Here’s a sobering statistic: Children whose parents get divorced are THREE times more likely to need counseling than kids whose parents stay together. At least, as long as there isn’t any physical or mental abuse going on in the house. But if you are getting a divorce, experts say you can help your kids cope by following these rules: 

  • First: Don’t bad-mouth your ex. Allison Pescosolido is the founder of the Divorce Detox program. And she says that kids identify with both Mom and Dad, which means making negative comments will eventually damage your children’s self-esteem. And don’t share the details of your breakup with your kids. For example, spilling the beans about an affair will only make it harder for your child to trust their own future partner. 

  • What else should divorced parents never do? Make their kids feel guilty for spending time with the other parent. Psychologist Dr. Terri Orbuch says a lot of parents, especially those who have to enforce daily rules, get irritated or resentful when they hear that their ex took the kids someplace fun, like the movies or an amusement park. But consider this: If your kids can’t talk about the tilt-a-whirl without upsetting you, what are the chances they’ll bring up tough issues like being bullied at school? 
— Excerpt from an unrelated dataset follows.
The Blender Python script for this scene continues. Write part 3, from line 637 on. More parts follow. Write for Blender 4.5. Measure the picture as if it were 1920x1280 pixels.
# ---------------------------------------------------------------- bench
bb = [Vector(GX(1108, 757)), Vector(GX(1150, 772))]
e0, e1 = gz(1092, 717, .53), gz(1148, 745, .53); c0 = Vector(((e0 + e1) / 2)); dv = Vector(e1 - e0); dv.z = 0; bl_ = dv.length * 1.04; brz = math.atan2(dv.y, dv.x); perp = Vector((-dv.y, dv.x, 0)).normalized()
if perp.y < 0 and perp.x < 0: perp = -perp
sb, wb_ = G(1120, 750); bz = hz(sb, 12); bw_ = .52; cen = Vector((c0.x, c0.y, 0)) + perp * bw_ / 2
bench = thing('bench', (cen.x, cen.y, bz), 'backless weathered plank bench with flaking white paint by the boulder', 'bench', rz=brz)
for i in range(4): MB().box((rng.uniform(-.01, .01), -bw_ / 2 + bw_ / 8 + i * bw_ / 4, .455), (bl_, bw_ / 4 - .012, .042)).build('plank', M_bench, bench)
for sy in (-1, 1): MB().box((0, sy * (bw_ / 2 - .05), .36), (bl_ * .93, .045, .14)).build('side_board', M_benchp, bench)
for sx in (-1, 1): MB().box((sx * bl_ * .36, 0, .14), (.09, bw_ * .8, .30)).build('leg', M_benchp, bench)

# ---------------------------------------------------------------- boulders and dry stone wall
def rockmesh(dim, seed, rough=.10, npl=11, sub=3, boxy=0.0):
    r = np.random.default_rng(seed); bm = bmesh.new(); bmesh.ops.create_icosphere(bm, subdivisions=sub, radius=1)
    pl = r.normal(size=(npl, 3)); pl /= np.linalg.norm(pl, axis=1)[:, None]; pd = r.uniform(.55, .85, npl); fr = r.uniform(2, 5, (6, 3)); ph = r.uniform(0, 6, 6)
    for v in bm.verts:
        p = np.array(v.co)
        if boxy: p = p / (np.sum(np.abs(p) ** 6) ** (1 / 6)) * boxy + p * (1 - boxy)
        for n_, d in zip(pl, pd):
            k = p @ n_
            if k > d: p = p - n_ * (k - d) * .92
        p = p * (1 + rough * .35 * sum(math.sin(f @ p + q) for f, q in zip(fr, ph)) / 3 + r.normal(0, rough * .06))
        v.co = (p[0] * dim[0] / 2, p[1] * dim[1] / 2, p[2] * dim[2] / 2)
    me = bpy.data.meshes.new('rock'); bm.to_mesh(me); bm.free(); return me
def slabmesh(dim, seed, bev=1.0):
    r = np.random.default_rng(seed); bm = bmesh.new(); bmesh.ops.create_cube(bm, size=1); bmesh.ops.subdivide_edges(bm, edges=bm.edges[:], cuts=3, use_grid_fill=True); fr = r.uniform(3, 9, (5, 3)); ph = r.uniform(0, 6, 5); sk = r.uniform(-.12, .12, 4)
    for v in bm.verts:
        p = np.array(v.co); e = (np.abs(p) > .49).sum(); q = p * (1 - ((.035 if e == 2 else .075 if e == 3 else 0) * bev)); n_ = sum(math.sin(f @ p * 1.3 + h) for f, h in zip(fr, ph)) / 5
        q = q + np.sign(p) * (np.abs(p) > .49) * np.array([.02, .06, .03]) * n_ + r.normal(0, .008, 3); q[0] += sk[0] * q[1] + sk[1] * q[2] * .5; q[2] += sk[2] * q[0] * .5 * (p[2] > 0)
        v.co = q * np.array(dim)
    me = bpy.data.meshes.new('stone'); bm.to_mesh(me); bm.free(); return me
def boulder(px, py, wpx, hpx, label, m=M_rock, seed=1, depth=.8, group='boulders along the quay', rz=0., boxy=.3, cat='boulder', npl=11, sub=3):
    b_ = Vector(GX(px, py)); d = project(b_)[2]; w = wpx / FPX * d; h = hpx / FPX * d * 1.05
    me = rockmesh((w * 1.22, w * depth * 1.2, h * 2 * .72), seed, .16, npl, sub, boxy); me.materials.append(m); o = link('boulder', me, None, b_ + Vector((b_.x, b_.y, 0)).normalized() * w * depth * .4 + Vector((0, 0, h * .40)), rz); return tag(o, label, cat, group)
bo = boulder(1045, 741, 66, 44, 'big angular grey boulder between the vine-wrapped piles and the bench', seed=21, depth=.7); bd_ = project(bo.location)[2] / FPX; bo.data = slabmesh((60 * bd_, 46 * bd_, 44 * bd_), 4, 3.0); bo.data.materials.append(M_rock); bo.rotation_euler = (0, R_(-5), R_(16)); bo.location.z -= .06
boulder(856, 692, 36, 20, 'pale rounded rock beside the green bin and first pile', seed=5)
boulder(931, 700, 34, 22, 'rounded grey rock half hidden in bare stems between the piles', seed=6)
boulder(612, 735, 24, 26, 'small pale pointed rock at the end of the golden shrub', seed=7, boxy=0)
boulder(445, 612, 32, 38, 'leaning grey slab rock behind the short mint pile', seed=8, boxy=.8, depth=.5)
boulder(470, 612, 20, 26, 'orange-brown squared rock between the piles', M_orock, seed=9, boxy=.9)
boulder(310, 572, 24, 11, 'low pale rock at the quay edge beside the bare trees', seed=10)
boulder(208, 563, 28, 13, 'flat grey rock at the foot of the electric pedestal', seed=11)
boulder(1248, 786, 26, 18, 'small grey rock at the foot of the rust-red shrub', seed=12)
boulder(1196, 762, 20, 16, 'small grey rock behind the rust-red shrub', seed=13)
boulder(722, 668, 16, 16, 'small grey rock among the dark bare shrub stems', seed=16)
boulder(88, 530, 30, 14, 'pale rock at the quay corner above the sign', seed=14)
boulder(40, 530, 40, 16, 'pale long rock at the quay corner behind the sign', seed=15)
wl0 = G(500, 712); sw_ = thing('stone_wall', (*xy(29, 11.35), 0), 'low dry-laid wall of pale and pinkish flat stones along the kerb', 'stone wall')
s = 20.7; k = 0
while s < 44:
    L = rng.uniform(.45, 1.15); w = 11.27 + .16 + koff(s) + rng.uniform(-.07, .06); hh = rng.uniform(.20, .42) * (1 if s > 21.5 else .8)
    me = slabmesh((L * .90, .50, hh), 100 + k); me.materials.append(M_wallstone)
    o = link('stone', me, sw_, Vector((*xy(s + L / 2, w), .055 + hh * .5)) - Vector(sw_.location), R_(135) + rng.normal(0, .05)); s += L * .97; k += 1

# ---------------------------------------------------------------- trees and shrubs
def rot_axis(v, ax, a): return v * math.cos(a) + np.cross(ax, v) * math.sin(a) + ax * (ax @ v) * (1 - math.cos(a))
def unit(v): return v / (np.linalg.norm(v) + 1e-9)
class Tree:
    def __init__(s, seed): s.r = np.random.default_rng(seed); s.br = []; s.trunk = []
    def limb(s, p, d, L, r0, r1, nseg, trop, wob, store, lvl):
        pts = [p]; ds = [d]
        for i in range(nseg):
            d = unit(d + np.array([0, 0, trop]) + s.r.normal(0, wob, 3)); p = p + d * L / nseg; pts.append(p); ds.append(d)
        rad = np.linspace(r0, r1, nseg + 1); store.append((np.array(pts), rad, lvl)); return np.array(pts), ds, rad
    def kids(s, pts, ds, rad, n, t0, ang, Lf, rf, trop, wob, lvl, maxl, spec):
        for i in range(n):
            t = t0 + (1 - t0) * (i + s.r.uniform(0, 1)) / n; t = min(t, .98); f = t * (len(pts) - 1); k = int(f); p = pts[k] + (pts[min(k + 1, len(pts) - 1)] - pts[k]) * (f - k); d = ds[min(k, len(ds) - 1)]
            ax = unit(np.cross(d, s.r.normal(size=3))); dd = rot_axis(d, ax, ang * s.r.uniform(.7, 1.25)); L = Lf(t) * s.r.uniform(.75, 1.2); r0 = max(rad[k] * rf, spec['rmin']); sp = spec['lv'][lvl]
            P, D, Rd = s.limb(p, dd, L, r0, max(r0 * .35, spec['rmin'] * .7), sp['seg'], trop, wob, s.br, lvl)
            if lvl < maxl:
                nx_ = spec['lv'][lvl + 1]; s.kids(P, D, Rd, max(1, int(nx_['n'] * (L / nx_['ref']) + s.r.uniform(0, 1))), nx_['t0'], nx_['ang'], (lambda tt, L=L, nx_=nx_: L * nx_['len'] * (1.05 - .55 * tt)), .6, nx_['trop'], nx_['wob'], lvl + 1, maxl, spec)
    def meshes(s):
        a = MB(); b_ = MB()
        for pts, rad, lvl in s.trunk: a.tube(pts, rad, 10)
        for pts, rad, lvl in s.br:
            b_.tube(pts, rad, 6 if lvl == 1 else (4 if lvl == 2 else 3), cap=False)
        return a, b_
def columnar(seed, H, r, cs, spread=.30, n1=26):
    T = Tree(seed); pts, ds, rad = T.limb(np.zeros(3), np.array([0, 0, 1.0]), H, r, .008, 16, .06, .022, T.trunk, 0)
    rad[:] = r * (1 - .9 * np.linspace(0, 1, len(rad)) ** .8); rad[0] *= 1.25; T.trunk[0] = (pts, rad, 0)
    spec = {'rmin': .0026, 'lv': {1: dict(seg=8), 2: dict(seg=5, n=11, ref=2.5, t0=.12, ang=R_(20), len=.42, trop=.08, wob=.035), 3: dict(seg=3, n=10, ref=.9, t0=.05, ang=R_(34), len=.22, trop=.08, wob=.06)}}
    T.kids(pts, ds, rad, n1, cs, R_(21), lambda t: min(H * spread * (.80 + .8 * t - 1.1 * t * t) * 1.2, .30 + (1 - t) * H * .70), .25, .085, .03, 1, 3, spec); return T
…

  • Finally: Never put your kids in the middle. Child psychologist Dr. Jerry Saffer says that most parents know not to grill their kids about the details of their ex’s life. But a lot of them think it’s perfectly fine to schedule visitations through their kids. But Dr. Saffer says that even something as simple as asking a child to deliver an alimony check makes them anxious. So regardless of how uncomfortable it is, find a way to deal with your ex one-on-one. Besides, being nice will make you a good role model for your kids and help them learn that it’s possible to be civil even under trying circumstances.